[begin RECORDED INFORMATION]
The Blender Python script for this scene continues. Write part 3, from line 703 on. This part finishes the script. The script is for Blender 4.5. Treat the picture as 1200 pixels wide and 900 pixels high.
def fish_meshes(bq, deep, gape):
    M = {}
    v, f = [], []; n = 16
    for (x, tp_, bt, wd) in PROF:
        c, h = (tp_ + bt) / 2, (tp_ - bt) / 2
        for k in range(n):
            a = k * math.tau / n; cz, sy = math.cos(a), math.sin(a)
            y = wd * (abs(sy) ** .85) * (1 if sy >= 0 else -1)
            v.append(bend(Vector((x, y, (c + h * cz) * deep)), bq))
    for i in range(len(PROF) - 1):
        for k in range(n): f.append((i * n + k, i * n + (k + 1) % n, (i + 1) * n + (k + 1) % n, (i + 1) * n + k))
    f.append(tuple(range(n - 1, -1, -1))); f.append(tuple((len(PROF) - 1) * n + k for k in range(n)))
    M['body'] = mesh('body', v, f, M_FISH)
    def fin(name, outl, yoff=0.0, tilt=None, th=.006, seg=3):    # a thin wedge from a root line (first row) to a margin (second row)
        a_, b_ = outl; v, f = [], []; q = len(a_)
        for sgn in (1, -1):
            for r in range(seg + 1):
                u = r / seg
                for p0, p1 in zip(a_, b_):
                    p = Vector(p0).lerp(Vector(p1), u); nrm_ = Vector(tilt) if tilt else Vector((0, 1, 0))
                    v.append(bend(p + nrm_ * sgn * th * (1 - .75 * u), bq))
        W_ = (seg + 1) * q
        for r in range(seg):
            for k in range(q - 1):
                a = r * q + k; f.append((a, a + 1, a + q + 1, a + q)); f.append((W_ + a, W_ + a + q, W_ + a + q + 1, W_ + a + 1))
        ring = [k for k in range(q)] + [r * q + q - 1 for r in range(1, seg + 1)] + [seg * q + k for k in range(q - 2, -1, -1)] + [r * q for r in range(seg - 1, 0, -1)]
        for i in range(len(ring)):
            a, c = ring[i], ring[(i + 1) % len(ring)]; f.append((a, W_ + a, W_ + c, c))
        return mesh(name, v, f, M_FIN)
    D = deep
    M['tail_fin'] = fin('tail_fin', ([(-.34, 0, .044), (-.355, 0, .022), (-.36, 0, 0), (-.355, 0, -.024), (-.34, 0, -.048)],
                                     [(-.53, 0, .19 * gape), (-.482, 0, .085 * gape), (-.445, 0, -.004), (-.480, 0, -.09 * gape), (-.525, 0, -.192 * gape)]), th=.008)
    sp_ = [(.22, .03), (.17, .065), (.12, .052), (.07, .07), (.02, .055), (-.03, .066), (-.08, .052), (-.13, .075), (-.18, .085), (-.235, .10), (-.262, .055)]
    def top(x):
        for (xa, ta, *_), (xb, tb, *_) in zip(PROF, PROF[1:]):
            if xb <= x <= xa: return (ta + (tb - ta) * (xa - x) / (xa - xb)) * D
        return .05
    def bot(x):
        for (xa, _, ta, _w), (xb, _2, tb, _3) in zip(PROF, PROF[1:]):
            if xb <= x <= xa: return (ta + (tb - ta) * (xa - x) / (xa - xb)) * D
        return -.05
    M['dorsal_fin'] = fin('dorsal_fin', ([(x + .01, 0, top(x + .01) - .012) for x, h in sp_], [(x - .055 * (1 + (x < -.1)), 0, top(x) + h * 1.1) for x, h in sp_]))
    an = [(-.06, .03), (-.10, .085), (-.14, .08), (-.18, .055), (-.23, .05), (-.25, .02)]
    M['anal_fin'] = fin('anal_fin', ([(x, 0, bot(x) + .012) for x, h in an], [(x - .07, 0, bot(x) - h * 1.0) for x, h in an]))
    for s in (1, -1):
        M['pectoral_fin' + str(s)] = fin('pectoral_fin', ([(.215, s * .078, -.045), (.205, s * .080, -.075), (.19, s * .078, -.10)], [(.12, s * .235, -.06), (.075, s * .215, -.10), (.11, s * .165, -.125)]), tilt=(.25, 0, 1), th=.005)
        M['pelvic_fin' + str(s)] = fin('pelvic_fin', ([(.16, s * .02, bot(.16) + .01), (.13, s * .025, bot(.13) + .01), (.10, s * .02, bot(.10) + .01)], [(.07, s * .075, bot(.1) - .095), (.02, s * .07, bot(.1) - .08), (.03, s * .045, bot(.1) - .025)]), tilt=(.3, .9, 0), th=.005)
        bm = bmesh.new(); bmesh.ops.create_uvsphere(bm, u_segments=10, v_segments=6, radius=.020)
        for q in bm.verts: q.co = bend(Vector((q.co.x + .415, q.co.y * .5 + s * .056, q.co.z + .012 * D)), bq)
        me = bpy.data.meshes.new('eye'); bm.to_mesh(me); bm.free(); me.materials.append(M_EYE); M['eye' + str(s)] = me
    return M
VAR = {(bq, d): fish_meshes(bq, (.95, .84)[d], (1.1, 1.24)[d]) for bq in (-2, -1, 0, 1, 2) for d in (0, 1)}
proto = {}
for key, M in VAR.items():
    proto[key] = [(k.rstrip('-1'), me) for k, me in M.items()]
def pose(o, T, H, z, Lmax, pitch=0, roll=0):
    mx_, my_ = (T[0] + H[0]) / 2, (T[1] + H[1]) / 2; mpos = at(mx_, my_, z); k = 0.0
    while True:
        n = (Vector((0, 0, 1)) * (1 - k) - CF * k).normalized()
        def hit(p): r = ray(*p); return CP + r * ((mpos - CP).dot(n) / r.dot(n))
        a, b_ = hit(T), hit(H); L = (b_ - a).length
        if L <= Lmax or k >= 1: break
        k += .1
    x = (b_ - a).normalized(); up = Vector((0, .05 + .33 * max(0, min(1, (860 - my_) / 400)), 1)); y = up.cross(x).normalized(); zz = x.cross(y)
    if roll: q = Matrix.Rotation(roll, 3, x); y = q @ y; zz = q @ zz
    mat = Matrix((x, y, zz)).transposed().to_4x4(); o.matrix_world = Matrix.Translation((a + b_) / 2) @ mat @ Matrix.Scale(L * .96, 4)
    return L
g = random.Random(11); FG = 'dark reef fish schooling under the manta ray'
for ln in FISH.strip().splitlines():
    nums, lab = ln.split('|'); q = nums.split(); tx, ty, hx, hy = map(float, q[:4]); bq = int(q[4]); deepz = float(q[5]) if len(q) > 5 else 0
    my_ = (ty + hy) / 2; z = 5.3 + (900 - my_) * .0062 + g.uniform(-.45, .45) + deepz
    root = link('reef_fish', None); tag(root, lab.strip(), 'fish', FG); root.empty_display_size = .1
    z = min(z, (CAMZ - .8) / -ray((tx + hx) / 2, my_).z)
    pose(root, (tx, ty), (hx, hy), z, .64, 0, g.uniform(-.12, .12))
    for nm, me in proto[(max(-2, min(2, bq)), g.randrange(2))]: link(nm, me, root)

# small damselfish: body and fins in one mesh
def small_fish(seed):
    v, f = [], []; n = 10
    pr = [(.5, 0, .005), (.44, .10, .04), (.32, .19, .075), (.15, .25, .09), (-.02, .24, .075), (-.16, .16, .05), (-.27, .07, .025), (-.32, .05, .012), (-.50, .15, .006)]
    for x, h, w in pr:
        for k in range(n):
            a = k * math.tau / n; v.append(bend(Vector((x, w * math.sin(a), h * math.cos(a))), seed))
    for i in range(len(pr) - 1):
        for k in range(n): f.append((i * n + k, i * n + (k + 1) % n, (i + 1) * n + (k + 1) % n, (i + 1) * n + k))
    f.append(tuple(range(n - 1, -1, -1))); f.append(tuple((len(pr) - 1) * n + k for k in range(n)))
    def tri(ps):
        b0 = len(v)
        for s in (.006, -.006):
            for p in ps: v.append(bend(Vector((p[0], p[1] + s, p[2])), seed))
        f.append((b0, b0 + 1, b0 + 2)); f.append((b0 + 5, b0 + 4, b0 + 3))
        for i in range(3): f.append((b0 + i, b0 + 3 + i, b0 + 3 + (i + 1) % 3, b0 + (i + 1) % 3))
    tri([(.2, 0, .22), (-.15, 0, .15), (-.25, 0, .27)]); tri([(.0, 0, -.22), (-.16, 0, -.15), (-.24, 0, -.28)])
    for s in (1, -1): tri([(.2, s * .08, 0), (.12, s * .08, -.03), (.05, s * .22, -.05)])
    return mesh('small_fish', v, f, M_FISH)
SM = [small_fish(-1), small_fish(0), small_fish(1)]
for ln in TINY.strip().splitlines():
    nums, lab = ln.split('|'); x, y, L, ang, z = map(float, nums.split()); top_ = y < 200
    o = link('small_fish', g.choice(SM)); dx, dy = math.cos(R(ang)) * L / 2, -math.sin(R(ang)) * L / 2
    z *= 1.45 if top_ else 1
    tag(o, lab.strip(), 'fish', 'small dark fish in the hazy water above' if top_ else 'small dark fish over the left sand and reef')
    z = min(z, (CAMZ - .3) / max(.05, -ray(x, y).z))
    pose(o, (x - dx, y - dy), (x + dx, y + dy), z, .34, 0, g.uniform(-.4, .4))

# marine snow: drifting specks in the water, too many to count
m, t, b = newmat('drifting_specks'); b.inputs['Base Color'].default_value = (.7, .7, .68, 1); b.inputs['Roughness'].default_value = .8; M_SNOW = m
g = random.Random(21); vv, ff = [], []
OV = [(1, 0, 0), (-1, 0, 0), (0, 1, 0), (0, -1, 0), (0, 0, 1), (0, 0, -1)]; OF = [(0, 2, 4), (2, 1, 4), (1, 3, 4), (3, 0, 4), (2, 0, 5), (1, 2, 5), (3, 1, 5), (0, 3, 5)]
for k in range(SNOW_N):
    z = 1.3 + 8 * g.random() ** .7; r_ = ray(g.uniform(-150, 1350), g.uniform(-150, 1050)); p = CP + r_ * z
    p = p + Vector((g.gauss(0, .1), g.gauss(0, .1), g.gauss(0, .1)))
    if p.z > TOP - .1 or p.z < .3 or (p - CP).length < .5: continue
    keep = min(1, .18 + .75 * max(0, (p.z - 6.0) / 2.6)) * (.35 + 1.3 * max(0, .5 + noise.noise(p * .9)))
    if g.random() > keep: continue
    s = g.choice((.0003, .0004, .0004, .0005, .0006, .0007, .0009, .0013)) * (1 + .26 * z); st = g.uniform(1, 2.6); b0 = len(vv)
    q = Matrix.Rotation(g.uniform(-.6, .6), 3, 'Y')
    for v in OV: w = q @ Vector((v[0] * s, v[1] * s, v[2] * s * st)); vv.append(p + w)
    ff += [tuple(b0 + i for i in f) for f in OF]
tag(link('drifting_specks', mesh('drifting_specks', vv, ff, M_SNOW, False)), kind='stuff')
[end RECORDED INFORMATION]
#### GIVEN EXERCISE:
Return all lines of the material above in which the word "from" occurs.

#### FINISHED EXERCISE:
The Blender Python script for this scene continues. Write part 3, from line 703 on. This part finishes the script. The script is for Blender 4.5. Treat the picture as 1200 pixels wide and 900 pixels high.
    def fin(name, outl, yoff=0.0, tilt=None, th=.006, seg=3):    # a thin wedge from a root line (first row) to a margin (second row)